The LORD Hears the Poor"
Today's Mass Readings
The gospel reading for today is a very challenging one – one we are likely to dismiss as unrealistic or try to explain away using a spiritual understanding. Could it be that Jesus really wants us to include such undesirables – the poor, the crippled, the lame, the blind – at our dinners and lunches? How would we even go about doing such a thing? It’s such a foreign concept in our way of life, as it would have been for the Pharisee who was hosting Jesus. But perhaps it is even more so for us today in America, because we have done such a good job of separating the poor, the crippled, the lame, the blind from the rest of us. Rather than trying to integrate these people into our society, we tend to tuck them away in corners so we won’t have to confront them on a daily basis. Jesus is right in calling us to account for this detestable behavior, and we must allow this gospel passage to challenge us, to make us evaluate our behavior to those who society deems as somehow worth less than others. As the psalm says, “the Lord hears the poor.” Shouldn’t we, as well?
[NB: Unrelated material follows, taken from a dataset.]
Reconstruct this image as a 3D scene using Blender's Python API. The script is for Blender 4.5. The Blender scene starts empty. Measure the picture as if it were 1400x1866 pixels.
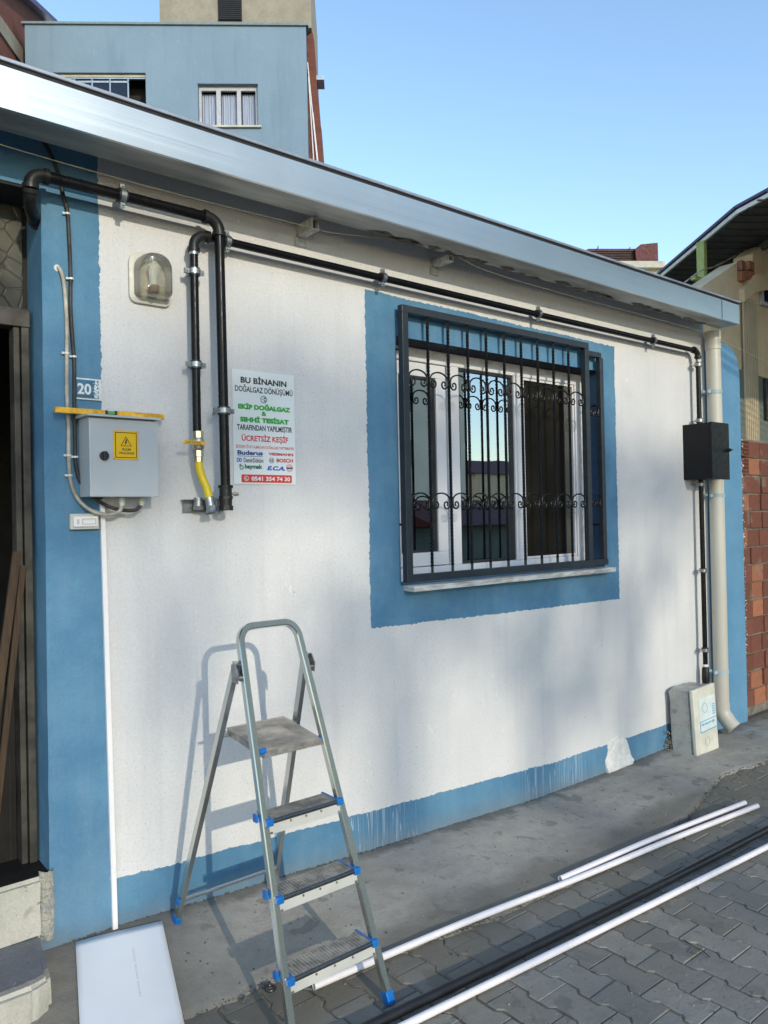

Our sin on this account brings out the mercy discussed by Paul in today’s first reading. Disobedience and mercy, disobedience and mercy, disobedience and mercy – this theme runs through the passage. As the poor may never be able to repay us with a fancy dinner in our honor, so we will never be able to repay God for his loving and gracious mercy to us. In this sense, we are the outcasts, the weak, the disobedient sinners in need of mercy.
Let us examine our lives in order that we may see our great need for God’s mercy. In so doing, the point is not to beat ourselves up, but to open ourselves up to the infinite love of God, who challenges us to do his will while also comforting us as we fail in doing his will. May we never cease praying for God’s mercy upon us and upon all his children, including those we might rather forget or ignore.